テンポ誌東京支局長の大川誠一はデウィ・スカルノの写真集出版を記念した記者会見に出席すると、直ちにこの件を特集記事としてまとめるよう提案した。大川-1982年からテンポ誌記者、日本及び東アジアの取材を担当-はすぐさま裸体で様々なポーズをとるデウィの写真を入手した。また、スカルノおよびスカルノ政権期のインドネシア政府高官の妻たちがデウィに送った貴重な手紙のコピーも複数入手した。そして、先週水曜日、大川はデウィに対して4時間に及ぶインタビューを行なった。このインタビューは彼女が暮らす東京のホテルで、スタッフのシズコ・イトウ(23)の協力を得て行われた。

今回の特集記事に関して、大川の貢献は当然のことながら非常に大きい。大川は記事を執筆し、複数の情報源にインタビューを行っただけではなく、数多くの重要な資料を届けてくれた。例えば、デウィ・スカルノが出版した本と写真を編集部は原稿の締め切り前に入手しなければならないといったものだが、東京-ジャカルタ間を結ぶを航空会社クルーの助力を得て、それら全ては滞りなく行われた。彼らの協力に感謝したい。

大川はテンポ誌記者となって以来、重要人物との貴重な特別インタビューを複数回にわたって行なってきた。例えば、海部俊樹首相を含む日本の閣僚たち、ハワイへ亡命した元フィリピン大統領マルコスやその後を継いだコラソン・アキノ、中国外相の呉学謙、そして現在韓国大統領の金泳三や金大中などの名が挙げられる。大川はまた、現在中国で暮らす元インドネシア共産党員のアジ・トロップへのインタビューも成功させている。

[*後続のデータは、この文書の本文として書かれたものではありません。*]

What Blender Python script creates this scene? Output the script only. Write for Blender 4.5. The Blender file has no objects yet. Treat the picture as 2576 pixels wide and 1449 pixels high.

では、デウィ・スカルノはどうだろう。大川は今回だけではなく、デウィが今年四月に東京で国連の資金を集めるために絵画の展覧会およびオークションを開催した際にもインタビューを行っている。しかし、4時間におよぶ聞き取りの時間を考慮すれば、今回のインタビューはまさに特別なものとなった。「デウィさんは非常に派手な言動ゆえに誤解を招きやすい人物ですが、じっくりと話し込んでみると、マスコミが報じてきた人物像とはやや違って見えました。デウィさんの人物像は、それが実際には事実に基づかないものであるにも関わらず、マスコミによっていとも簡単に作り上げられ、広まっていったものなのでしょう」とインタビューを終えた大川とイトウは印象を語った。